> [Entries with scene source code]
+ + + + + + +
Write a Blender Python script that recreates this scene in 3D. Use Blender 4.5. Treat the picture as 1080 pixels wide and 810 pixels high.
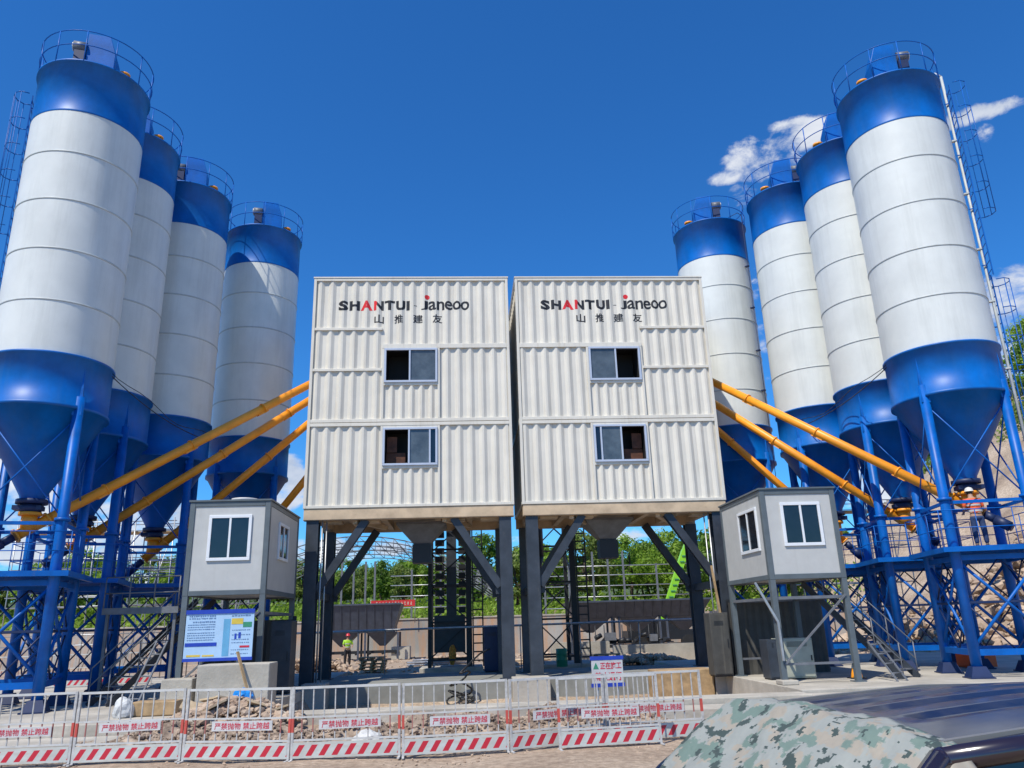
import bpy, bmesh, math, random
from mathutils import Vector, Matrix, noise as mnoise
rad = math.radians
random.seed(7)
for _o in list(bpy.data.objects): bpy.data.objects.remove(_o)
scene = bpy.context.scene
COL = scene.collection

# ------------------------------------------------------------------ camera
F, W0, H0 = 811.0, 1080.0, 810.0
CAM_H = 2.1
up_c = Vector((-82.0, 2615.0, -F)).normalized()
vx = 13000.0
vy = 405 + ((vx-540)*up_c[0] - F*up_c[2])/up_c[1]
Xc = Vector((vx-540, -(vy-405), -F)).normalized()
Yc = up_c.cross(Xc)
M = Matrix((Xc, Yc, up_c))          # rows are the world axes seen from the camera
cam_d = bpy.data.cameras.new('camera'); cam = bpy.data.objects.new('camera', cam_d); COL.objects.link(cam)
cam.matrix_world = Matrix.Translation((0, 0, CAM_H)) @ M.to_4x4()
cam_d.sensor_width = 36.0; cam_d.lens = 36.0*F/W0
cam_d.clip_start = 0.1; cam_d.clip_end = 6000
scene.camera = cam

# ------------------------------------------------------------------ light, world, exposure
SUN_AZ, SUN_EL = 218.0, 56.0        # compass bearing from +Y towards +X
scene.view_settings.view_transform = 'Standard'; scene.view_settings.look = 'None'
scene.view_settings.gamma = 1.0; scene.view_settings.use_curve_mapping = False
scene.view_settings.exposure = 0.0
sd = bpy.data.lights.new('sun', 'SUN'); sd.energy = 5.0; sd.angle = rad(0.53); sd.color = (1.0, 0.945, 0.835)
so = bpy.data.objects.new('sun', sd); COL.objects.link(so)
sdir = Vector((math.sin(rad(SUN_AZ))*math.cos(rad(SUN_EL)), math.cos(rad(SUN_AZ))*math.cos(rad(SUN_EL)), math.sin(rad(SUN_EL))))
so.rotation_euler = sdir.to_track_quat('Z', 'Y').to_euler(); so.location = (0, 0, 40)

world = bpy.data.worlds.new('World'); scene.world = world; world.use_nodes = True
wn, wl = world.node_tree.nodes, world.node_tree.links
wn.clear()
def WN(t, **k):
    n = wn.new(t)
    for a, b in k.items(): setattr(n, a, b)
    return n
def wmath(op, a, b=None, clamp=False):
    n = WN('ShaderNodeMath', operation=op, use_clamp=clamp)
    for i, v in enumerate((a, b)):
        if v is None: continue
        if isinstance(v, (int, float)): n.inputs[i].default_value = v
        else: wl.new(v, n.inputs[i])
    return n.outputs[0]
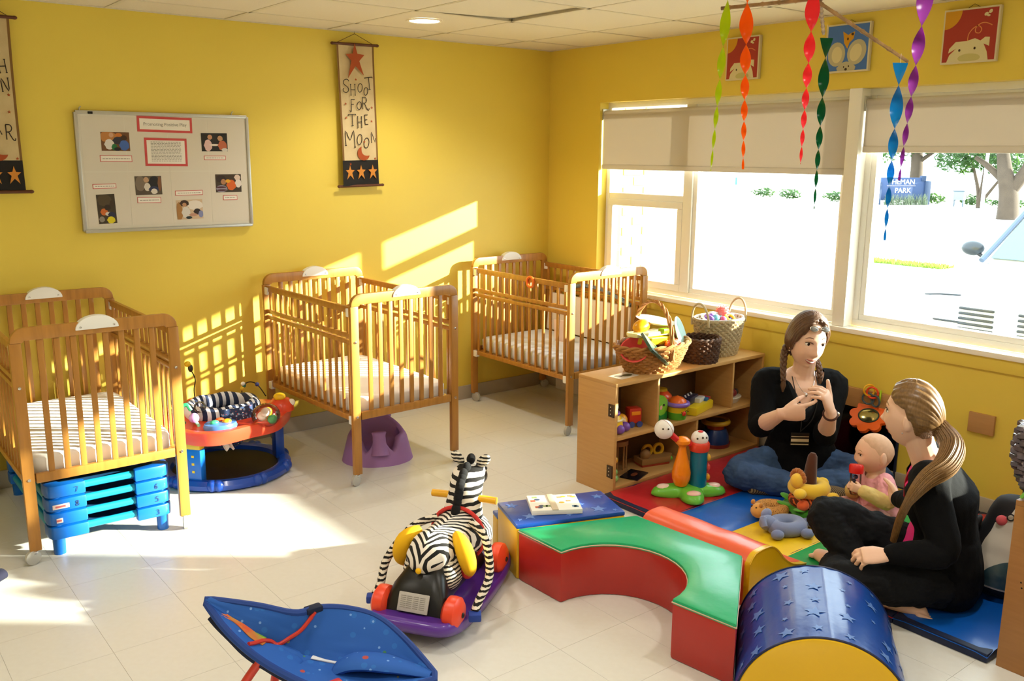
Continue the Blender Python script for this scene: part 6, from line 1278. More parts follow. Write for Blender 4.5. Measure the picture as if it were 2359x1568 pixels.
# ================================================================== people
import numpy as np
m_skin = mat('fair_skin', '#e8bfa6', .5, var=.10, vscale=14, col2='#d99c82', sss=.12, spec=.35)
m_skinb = mat('baby_skin', '#ecc1a4', .5, var=.10, vscale=16, col2='#dfa386', sss=.12, spec=.35)
m_lips = mat('rose_lips', '#b8605a', .4); m_teeth = mat('teeth', '#f2ece2', .3); m_sclera = mat('eye_white', '#e8e2da', .2); m_iris = mat('dark_iris', '#2c2018', .15)
def solid(name, mb, vox, m, parent, it=3, wrinkle=None, cut=None, sm=True):
    """join overlapping closed shapes into one continuous skin, then relax it"""
    me = mb.mesh(name, 0); o = bpy.data.objects.new(name, me); C.objects.link(o)
    r = o.modifiers.new('weld', 'REMESH'); r.mode = 'VOXEL'; r.voxel_size = vox
    dg = bpy.context.evaluated_depsgraph_get(); dg.update(); m2 = bpy.data.meshes.new_from_object(o.evaluated_get(dg)); o.modifiers.clear()
    n = len(m2.vertices); co = np.empty(n*3); m2.vertices.foreach_get('co', co); co = co.reshape(-1, 3)
    ne = len(m2.edges); ed = np.empty(ne*2, dtype=np.int64); m2.edges.foreach_get('vertices', ed); ed = ed.reshape(-1, 2)
    deg = np.bincount(ed.ravel(), minlength=n).astype(float)[:, None]; deg[deg == 0] = 1
    for k in range(it*2):
        s_ = np.zeros_like(co); np.add.at(s_, ed[:, 0], co[ed[:, 1]]); np.add.at(s_, ed[:, 1], co[ed[:, 0]])
        co = co + (s_/deg-co)*(.5 if k % 2 == 0 else -.35)
    m2.vertices.foreach_set('co', co.ravel()); m2.update()
    if wrinkle:
        no = np.empty(n*3); m2.vertices.foreach_get('normal', no); no = no.reshape(-1, 3)
        d = np.array([wrinkle(V(c)) for c in co]); co = co + no*d[:, None]; m2.vertices.foreach_set('co', co.ravel()); m2.update()
    if cut:
        bm = bmesh.new(); bm.from_mesh(m2); bmesh.ops.delete(bm, geom=[v for v in bm.verts if cut(v.co)], context='VERTS')
        for _ in range(14):
            new = {}
            for v in bm.verts:
                nb = [e.other_vert(v) for e in v.link_edges if e.is_boundary]
                if len(nb) == 2: new[v] = v.co*.4+(nb[0].co+nb[1].co)*.3
            for v, c_ in new.items(): v.co = c_
        bm.to_mesh(m2); bm.free()
    m2.polygons.foreach_set('use_smooth', [True]*len(m2.polygons)); m2.name = name
    m2.materials.clear(); m2.materials.append(m); o.data = m2; bpy.data.meshes.remove(me)
    if parent is not None: o.parent = parent
    return o
def limb(mb, pts, rad, n=14, k=5, flat=1.0, up=None):
    P_ = smoothpts(pts, k); m_ = len(pts)-1
    rr = []
    for i in range(len(P_)):
        f_ = i/(len(P_)-1)*m_; j = min(int(f_), m_-1); t_ = f_-j; rr.append(rad[j]*(1-t_)+rad[j+1]*t_)
    mb.tube(P_, rr, n, flat=flat, up=up); mb.ell(P_[0], rad[0]*.98, 12, 8); mb.ell(P_[-1], rad[-1]*.98, 12, 8)
def torso(mb, rows, lat0, lat1, n=28, e=.85):
    """rows: centre, half width, half depth; side axis turns from lat0 to lat1"""
    rings = []
    for i, (c_, w_, d_) in enumerate(rows):
        t_ = i/(len(rows)-1); lat = (V(lat0)*(1-t_)+V(lat1)*t_).normalized()
        nx = rows[min(i+1,len(rows)-1)][0]; pv = rows[max(i-1,0)][0]; ax_ = (V(nx)-V(pv)).normalized(); fw = lat.cross(ax_).normalized(); lat = ax_.cross(fw).normalized()
        ring = []
        for k in range(n):
            a = 2*PI*k/n; cx_ = math.copysign(abs(math.cos(a))**e, math.cos(a)); sy_ = math.copysign(abs(math.sin(a))**e, math.sin(a)); ring.append(V(c_)+lat*w_*cx_+fw*d_*sy_)
        rings.append(ring)
    mb.loft(rings)
def hand(mb, wr, X, N, T_, curls, thumb, s_=1.0):
    X = V(X).normalized(); N = V(N); N = (N-X*N.dot(X)).normalized(); Tm = V(T_); Tm = (Tm-X*Tm.dot(X)-N*Tm.dot(N)).normalized(); wr = V(wr)
    rings = []
    for f_, w_, h_ in ((-.02,.026,.02),(.0,.027,.019),(.03,.036,.018),(.06,.041,.0165),(.085,.040,.014),(.096,.034,.010)):
        c_ = wr+X*f_*s_; rings.append([c_+Tm*(w_*s_*math.cos(a))+N*(h_*s_*math.sin(a)) for a in [2*PI*k/16 for k in range(16)]])
    mb.loft(rings)
    Ls = (.068,.076,.071,.055)
    for i in range(4):
        b_ = wr+X*(.086-.004*abs(i-1))*s_+Tm*(.031-.0205*i)*s_; spread = (.10,.02,-.05,-.13)[i]
        d_ = (X+Tm*spread).normalized(); pts = [b_-d_*.015*s_, b_]; ang = 0; c1 = curls[i]
        for seg, fr in enumerate((.44,.31,.25)):
            ang += c1[seg]; dd = d_*math.cos(ang)+N*math.sin(ang); pts.append(pts[-1]+dd*Ls[i]*fr*s_)
        r_ = (.0092,.0095,.0090,.0080)[i]*s_
        mb.tube(pts, [r_,r_,r_*.97,r_*.9,r_*.72], 10); mb.ell(pts[-1], r_*.74, 8, 6)
        for q in pts[1:-1]: mb.ell(q, r_*.99, 8, 6)
    b_ = wr+X*.022*s_+Tm*.022*s_+N*.004*s_; pts = [b_]
    for (a_, n_, l_) in thumb:
        dd = (X*math.cos(a_)+Tm*math.sin(a_)+N*n_).normalized(); pts.append(pts[-1]+dd*l_*s_)
    mb.tube(pts, [.0145*s_,.0125*s_,.0105*s_,.0078*s_][:len(pts)], 10); mb.ell(pts[-1], .0080*s_, 8, 6)
    for q in pts[1:-1]: mb.ell(q, .0118*s_, 8, 6)
class Head:
    """x to the person's left, -y the face, z up; origin in the middle of the head"""
    def __init__(s, c_, face, up, H=.235, W=.150, Dp=.19, baby=False):
        f_ = V(face).normalized(); u_ = V(up); u_ = (u_-f_*u_.dot(f_)).normalized(); l_ = u_.cross(f_); s.R = Matrix((l_, -f_, u_)).transposed(); s.c = V(c_); s.H = H; s.W = W; s.D = Dp; s.baby = baby
    def raw(s, th, ph):
        x, y, z = math.sin(th)*math.cos(ph), math.sin(th)*math.sin(ph), math.cos(th)
        X, Y, Z = x*s.W/2, y*s.D/2, z*s.H/2; zn = z
        if zn < 0:
            t_ = min(1, -zn); X *= 1-(.30 if not s.baby else .16)*t_**1.6
            if y > 0: Y *= 1-.45*t_**1.3
            else: Y *= 1-(.06 if not s.baby else .10)*t_
        if y < 0: Y *= .93
        if zn > .3: X *= 1+.02*(zn-.3)
        k = s.H/.235; g = lambda cx_, cz_, wx, wz: math.exp(-((X/k-cx_)/wx)**2-((Z/k-cz_)/wz)**2)
        if y < .15:
            q = 1.0 if not s.baby else .55; d = 0
            d += .0190*q*g(0,-.030,.0105,.0120)+.0085*q*g(0,-.012,.0095,.020)+.0045*q*g(.0115,-.033,.008,.008)+.0045*q*g(-.0115,-.033,.008,.008)
            for e_ in (-1,1): d += -.0085*g(e_*.032,.010,.016,.011)+.0035*g(e_*.03,.030,.02,.008)+(.006 if not s.baby else .014)*g(e_*.038,-.035,.022,.024)
            d += .0075*q*g(0,-.061,.021,.0065)+.006*q*g(0,-.074,.017,.006)-.0045*g(0,-.0675,.022,.0022)+.010*g(0,-.098,.020,.014)-.003*g(0,-.086,.02,.006)
            Y -= d*k
        return V((X, Y, Z))
    def w(s, p): return s.c+s.R @ V(p)
    def surf(s, th, ph, off=0.0):
        p = s.raw(th, ph)
        if off: p = p+V((p.x/(s.W/2)**2, p.y/(s.D/2)**2, p.z/(s.H/2)**2)).normalized()*off
        return s.w(p)
    def add(s, mb):
        nu, nv = 72, 56; vs = [s.surf(0,0)]; fs = []
        for i in range(1, nv):
            for j in range(nu): vs.append(s.surf(PI*i/nv, 2*PI*j/nu))
        vs.append(s.surf(PI,0)); e = len(vs)-1
        for j in range(nu):
            k = (j+1) % nu; fs.append((0,1+j,1+k))
            for i in range(nv-2): a = 1+i*nu; fs.append((a+j,a+nu+j,a+nu+k,a+k))
            a = 1+(nv-2)*nu; fs.append((a+j,e,a+k))
        mb._a(vs, fs)
        for e_ in (-1,1):   # ears
            c_ = s.w((e_*s.W*(.505 if s.baby else .485), .012, -.008*s.H/.235)); R_ = s.R @ Matrix.Rotation(e_*.45,3,'Z'); k = s.H/.235*(1.25 if s.baby else 1)
            mb.ell(c_, (.007*k,.018*k,.031*k), 14, 10, R_); mb.ell(s.w((e_*s.W*.475,.006,-.03*k)), (.008*k,.010*k,.012*k), 10, 8, R_)
    def front(s, x, z, off=0.0):
        """point on the face for local x,z"""
        k = s.H/2; th = math.acos(max(-1,min(1,z/k))); best = None
        lo, hi = -PI, 0.0
        for _ in range(30):
            m_ = (lo+hi)/2
            if s.raw(th, m_).x < x: lo = m_
            else: hi = m_
        p = s.raw(th, (lo+hi)/2); p = p+V((0,-off,0)); return s.w(p)
    def features(s, par, base, smile=True, brow='#6a4a30', lids=False):
        k = s.H/.235; B_ = V(base)
        for e_ in (-1,1):
            q = s.front(e_*.032*k,.010*k,-.003*k)-B_
            R_ = s.R
            ey = obj('eye', MB().ell(q,(.0138*k,.0076*k,.0084*k),14,10,R_), m_sclera, par); obj('iris', MB().ell(s.front(e_*.033*k,.0105*k,.0043*k)-B_,(.0066*k,.0024*k,.0068*k),12,8,R_), m_iris, ey)
            obj('eyelid', MB().tube([s.front((e_*.032+dx)*k,(.0192-20*dx*dx)*k,.0030*k)-B_ for dx in (-.014,-.007,0,.007,.014)],.0015*k,6), mat('eyelash_brown','#4a3020',.8), ey)
            obj('eyebrow', MB().tube([s.front((e_*(.018+.030*f_))*k,(.037+.0045*math.sin(PI*f_)-.0045*f_)*k,.0)-B_ for f_ in (0,.25,.5,.75,1)],[.0014*k,.002*k,.0019*k,.0015*k,.0008*k],6), mat('brow_'+brow[1:],brow,.9), par)
        cur = .010 if smile else .0
        def lip(z0, z1, off):
            return MB().shell(lambda u, v: s.front((u*2-1)*(.030 if smile else .022)*k, (-.0675+(z0+(z1-z0)*v)*(1-(u*2-1)**2)+cur*(u*2-1)**2)*k, off)-B_, 14, 4, .0016)
        obj('upper_lip', lip(.002,.0095,.0012), m_lips, par); obj('lower_lip', lip(-.013,-.004 if smile else -.001,.0012), m_lips, par)
        if smile: obj('teeth', lip(-.005,.004,.0016), m_teeth, par)
def hair_shell(H_, line, off, n=(40,64), th=.004, base=(0,0,0), groove=60, amp=.0025, gf=None, seam=PI/2):
    """cap of hair over the skull: line(phi) gives how far down it reaches (0..pi from the crown)"""
    B_ = V(base)
    def fn(u, v):
        ph = 2*PI*v+seam; t_ = max(.02,u)*line(ph); p_ = H_.raw(t_, ph); g_ = gf(p_) if gf else ph+.1*u; o_ = off*(1-.75*max(0,(u-.8)/.2))+amp*(math.sin(groove*g_)+.6*math.sin(groove*.37*g_+1))*(min(1,u*3) if not gf else 1)*(1 if u < .97 else .3)+(.0016 if off > .005 else 0)*noise.noise(V((ph*3,u*4,off*99)))
        return H_.surf(t_, ph, o_)-B_
    return MB().shell(fn, n[0], n[1], th)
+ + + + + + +
> [WHAT IS REQUIRED]
Set down the records above word for word, from the first line through the line containing "COL = scene.collection", both included; leave out the pictures.

> [FINAL RESULT]
Write a Blender Python script that recreates this scene in 3D. Use Blender 4.5. Treat the picture as 1080 pixels wide and 810 pixels high.
import bpy, bmesh, math, random
from mathutils import Vector, Matrix, noise as mnoise
rad = math.radians
random.seed(7)
for _o in list(bpy.data.objects): bpy.data.objects.remove(_o)
scene = bpy.context.scene
COL = scene.collection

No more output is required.